Opinião
A direitona e a direitinha
As eleições de 20 de Fevereiro lançaram a Direita em pungente desorientação. Perder assim o poder, ela, que se julga ungida de direito divino, é desesperante, convenhamos!
Não há Direitas. Há só uma: a sua natureza, os seus objectivos e sentido fazem-na pertença de um grupo, antes de se pertencer a si mesma, com expressões sociais particulares. Essa Direita não se permite, amiúde, ter princípios, porquanto é a combinação de elementos modulares, que agem através de reflexos políticos. Não há Direita dos valores e Direita dos interesses: a sua identidade corresponde a uma teia reticular que controla os centros de decisão.
Antes de ser uma cultura, a Direita é uma concentração de poderes, com interesses caracterizados por uma ovípara ganância e por uma desmedida sede de domínio, de autoridade e de jurisdição.

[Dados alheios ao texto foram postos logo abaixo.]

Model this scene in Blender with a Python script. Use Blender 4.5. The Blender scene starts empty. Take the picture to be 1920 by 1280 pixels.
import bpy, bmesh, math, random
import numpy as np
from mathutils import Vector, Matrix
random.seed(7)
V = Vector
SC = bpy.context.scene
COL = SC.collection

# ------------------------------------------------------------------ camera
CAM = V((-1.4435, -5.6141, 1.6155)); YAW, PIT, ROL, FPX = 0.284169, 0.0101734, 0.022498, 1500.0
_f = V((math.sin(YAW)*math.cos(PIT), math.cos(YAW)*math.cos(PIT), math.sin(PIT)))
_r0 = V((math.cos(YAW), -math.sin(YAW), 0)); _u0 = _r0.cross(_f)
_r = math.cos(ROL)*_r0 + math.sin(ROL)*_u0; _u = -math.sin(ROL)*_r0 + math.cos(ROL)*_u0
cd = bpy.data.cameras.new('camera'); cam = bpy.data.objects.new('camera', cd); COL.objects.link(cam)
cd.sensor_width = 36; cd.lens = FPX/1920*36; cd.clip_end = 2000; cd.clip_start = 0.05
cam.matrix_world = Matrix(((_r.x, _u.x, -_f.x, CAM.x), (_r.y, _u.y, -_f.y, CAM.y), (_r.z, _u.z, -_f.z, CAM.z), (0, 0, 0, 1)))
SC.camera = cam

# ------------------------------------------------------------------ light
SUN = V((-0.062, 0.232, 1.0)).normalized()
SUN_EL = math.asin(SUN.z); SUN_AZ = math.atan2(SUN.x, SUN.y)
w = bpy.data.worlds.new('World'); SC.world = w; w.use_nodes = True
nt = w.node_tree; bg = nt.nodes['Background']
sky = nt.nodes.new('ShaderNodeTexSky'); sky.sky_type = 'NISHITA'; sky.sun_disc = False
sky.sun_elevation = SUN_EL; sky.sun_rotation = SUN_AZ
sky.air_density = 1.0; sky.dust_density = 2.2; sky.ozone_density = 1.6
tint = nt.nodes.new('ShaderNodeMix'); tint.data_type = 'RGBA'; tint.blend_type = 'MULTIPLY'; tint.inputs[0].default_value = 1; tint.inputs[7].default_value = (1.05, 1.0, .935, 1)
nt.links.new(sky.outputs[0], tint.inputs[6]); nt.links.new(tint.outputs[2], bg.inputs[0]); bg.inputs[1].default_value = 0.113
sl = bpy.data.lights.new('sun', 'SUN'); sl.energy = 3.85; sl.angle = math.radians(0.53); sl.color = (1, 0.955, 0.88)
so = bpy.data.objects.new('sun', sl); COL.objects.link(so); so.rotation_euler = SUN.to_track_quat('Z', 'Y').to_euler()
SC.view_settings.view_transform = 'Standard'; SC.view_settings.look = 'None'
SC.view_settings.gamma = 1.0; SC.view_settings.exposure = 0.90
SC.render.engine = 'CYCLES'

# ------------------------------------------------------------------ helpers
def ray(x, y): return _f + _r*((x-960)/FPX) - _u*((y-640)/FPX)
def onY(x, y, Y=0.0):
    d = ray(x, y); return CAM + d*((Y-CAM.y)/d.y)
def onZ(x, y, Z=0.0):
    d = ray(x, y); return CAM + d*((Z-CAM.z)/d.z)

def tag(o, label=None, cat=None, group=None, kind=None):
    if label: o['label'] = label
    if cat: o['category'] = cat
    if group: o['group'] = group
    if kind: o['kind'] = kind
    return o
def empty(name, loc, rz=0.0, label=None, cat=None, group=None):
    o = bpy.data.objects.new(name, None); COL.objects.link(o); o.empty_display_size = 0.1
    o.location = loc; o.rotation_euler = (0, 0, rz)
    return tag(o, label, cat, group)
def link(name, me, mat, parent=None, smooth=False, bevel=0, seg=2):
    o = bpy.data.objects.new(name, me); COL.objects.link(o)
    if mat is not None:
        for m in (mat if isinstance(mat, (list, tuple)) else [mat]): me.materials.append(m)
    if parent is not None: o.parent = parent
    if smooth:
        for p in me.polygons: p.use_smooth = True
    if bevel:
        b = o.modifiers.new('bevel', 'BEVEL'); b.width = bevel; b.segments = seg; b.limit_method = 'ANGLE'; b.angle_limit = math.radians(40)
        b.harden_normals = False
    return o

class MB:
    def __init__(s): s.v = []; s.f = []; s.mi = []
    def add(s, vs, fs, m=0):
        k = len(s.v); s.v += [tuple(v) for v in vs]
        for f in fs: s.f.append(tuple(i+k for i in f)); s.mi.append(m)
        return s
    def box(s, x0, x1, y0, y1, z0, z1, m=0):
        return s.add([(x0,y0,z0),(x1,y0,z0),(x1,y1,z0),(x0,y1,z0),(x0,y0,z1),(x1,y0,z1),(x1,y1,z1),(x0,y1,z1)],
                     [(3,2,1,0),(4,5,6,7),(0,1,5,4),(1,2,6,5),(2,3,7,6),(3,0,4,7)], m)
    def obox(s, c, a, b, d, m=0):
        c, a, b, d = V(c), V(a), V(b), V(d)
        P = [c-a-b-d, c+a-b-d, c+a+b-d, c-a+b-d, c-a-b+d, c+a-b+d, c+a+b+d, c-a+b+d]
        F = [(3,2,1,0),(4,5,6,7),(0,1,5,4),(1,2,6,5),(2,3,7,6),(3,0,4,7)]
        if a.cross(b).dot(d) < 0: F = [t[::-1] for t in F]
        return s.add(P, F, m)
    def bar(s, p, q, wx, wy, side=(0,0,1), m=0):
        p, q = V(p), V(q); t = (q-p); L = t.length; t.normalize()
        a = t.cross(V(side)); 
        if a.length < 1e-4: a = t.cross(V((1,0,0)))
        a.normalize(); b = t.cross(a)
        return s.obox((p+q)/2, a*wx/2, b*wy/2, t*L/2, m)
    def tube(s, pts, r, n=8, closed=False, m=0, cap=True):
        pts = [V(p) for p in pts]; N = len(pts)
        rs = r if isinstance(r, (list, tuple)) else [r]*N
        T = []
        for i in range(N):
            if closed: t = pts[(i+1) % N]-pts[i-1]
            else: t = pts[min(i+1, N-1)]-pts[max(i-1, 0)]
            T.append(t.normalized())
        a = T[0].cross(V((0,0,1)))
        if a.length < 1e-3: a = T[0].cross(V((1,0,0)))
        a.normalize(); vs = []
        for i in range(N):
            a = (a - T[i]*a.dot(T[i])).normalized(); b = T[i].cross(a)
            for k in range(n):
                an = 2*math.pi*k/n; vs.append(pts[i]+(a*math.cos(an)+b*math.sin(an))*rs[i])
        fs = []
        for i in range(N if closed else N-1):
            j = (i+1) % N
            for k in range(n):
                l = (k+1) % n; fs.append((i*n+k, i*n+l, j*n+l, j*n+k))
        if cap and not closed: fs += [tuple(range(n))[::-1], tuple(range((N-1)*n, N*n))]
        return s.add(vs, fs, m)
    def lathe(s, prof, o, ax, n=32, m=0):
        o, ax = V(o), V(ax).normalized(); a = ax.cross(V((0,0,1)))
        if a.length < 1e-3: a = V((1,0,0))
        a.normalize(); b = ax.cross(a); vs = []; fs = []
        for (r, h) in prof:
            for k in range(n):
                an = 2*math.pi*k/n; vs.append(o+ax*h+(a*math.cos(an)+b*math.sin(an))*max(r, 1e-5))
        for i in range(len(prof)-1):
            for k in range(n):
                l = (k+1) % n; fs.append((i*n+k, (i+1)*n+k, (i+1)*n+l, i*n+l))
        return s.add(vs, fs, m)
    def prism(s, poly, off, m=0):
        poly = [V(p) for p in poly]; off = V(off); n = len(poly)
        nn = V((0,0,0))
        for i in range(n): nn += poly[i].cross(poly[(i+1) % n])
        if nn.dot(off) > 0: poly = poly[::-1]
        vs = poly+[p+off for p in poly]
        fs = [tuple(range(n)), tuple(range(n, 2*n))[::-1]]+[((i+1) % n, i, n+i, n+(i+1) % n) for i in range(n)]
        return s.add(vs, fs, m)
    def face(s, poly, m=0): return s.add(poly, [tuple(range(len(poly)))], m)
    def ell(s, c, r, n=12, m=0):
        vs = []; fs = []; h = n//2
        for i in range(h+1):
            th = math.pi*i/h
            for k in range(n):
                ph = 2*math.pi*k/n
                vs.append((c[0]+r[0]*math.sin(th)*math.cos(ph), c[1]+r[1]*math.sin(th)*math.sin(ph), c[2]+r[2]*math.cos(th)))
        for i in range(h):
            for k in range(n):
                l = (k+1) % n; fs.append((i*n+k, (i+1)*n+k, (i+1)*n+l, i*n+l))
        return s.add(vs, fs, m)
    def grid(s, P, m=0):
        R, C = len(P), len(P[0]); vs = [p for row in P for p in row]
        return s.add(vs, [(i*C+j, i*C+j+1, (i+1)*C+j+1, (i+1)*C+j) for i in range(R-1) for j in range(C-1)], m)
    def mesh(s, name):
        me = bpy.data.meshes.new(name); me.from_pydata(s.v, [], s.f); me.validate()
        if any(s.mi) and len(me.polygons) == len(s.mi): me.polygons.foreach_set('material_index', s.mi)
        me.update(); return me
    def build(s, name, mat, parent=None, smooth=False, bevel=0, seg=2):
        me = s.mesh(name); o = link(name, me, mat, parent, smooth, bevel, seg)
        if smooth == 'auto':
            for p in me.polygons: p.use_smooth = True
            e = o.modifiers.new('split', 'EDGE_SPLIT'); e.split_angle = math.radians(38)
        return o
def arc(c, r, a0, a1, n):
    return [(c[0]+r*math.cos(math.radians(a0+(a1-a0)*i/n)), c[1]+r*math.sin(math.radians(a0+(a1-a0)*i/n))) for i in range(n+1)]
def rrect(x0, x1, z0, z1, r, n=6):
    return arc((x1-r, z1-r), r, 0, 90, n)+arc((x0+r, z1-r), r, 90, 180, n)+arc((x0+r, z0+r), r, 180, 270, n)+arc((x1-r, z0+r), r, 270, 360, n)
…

Não digo nada de novo. Mas talvez seja importante referir estas evidências, numa altura em que se fala sobre a «refundação» da Direita, como se se tratasse da mais alta incarnação possível da essência humana.
O propósito esteve ausente da discussão durante anos. A hecatombe de Fevereiro coincide com dois centenários: o de Sartre e o de Aron, pretexto para a ressurreição de uma polémica, ainda hoje com um certo sentido, cooptada para as disfunções da Direita portuguesa. Quatro artigos fundamentais assinalaram as efemérides: um, magnífico pelas propostas de reflexão, de António Rêgo Chaves, publicado neste jornal; dois outros, de Vasco Pulido Valente e de Eduardo Prado Coelho, no «Público», e o quarto, de Vicente Jorge Silva, no «Diário de Notícias». O resto tratou-se de escorrências, frioleiras que apenas trouxeram à luz o avatar tardio de quem não possui ideias de seu e escreve por verbete.
Diga-se o que se disser, Aron não teve a importância de Sartre. Este tomou decisões e não se esquivou a tomar partido. O risco era imenso. Não hesitou sequer um instante. Aron compreendeu as regras de um jogo unilateral: não lutou contra ele, a sua ideia foi a de salvar o que seria possível no sistema capitalista. Na dicotomia intelectual e ética entre Direita e Esquerda, não foi Aron o ganhador: fomos nós os perdedores. Historicamente, Aron ganhou quê? Um dos homens que formou a geração a que pertenço dizia: «A luta entre eles seria a de escolher entre «Temps Modernes» e «Le Monde» e «Le Figaro» e «L’Aurore».
A Direita continua a pretender dar uma inflexão a um processo que a ultrapassa. Recusa aceitar que a responsabilidade política deve prolongar-se em responsabilidade penal, e recorre a um absolutismo intelectual que a tem limitado a afirmações tão dogmáticas quanto anacrónicas. Acredita que o «sistema» resolve todos os problemas e todas as crises, porque é manifestamente incapaz de propor outras soluções que não aquelas que fizeram fé desde há decénios.
Os preopinantes de Direita que, ultimamente, têm escrito sobre a «refundação», são desesperantemente banais. Nada de novo, de original ou de confrontação emerge daquela gente. Nem sequer a provocação, sempre estimulante, quando conforme às ideias. Somente a circunstancial beligerância, transformada em ovante herança do conservadorismo mais retrógrado. Até Maria José Nogueira Pinto, de hábito a raciocinar com elegância, instigação e ironia, até ela reabilitou antiquadas fórmulas de enunciação.
A Direita está mais interessada, por carência de propostas, na rivalidade assassina entre si mesma, do que em realizar o debate que a sua debilidade exige - mas não prenuncia. E, no entanto, há dezenas de questões que intimam à urgência do esclarecimento e da discussão. Porém, ela está mais propensa a criticar, superficialmente, aliás, as decisões do Governo, do que em dilucidar as suas próprias desorientações. A fraqueza da Direita não é um contratempo que só a ela diz respeito. Tudo o que à Direita toca, toca, igualmente, à Esquerda. Uma só existe com a outra, e resulta de cada uma delas.
O que a Direita tem escrito sobre a Direita é um bocejo, uma tolice, uma inutilidade. Ou o absurdo e abstruso regresso da velha Direitona, mascarada de Direitinha.